With college students, obviously, we assume that they are young adults–even there, we still need to do a lot more to educate them as they, too, struggle deal with the ramifications of privacy in a networked world where exposure can get out of control much quicker and in hard-to-anticipate manner.

— Your Children are not Your Children, a post by Zeynep Tufekci in response to recent exposure of children in the media by their parents and journalists. Tufekci objects to the widespread oversimplification of privacy that if there’s nothing wrong with it, it’s just fine to make it public, and points to the risks of exposure for children far below the age of reasonable consent.

Many adults are now diligent documenters of their own milestones and minutia through images on social networks and newly-quantifiable data captured through apps and wristbands. Young hipsters transform seemingly overnight into dads who post everything from in utero shots to Vine video of their toddlers daily. Was the 2009 David After Dentist video intended to be exploitative, or a way to share an amusing parental anecdote in a contemporary way?

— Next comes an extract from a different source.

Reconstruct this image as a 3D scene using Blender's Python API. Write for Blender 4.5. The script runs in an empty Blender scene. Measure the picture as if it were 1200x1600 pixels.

It’s a more complex world in which parents now navigate child consent. Parents receive pressure from schools to sign blanket image consent forms, which meant a lot less when the biggest risk was a flattering shot in a private school marketing brochure or a spelling bee win on the cover of the community weekly. There’s a structural lag for both individual parental and social/institutional approaches to privacy in the internet era, and most are making it up as they go along. And, as Tufekci points out above, college students are not magically immune, but face similar challenges figuring out privacy boundaries and the ramifications of broad exposure.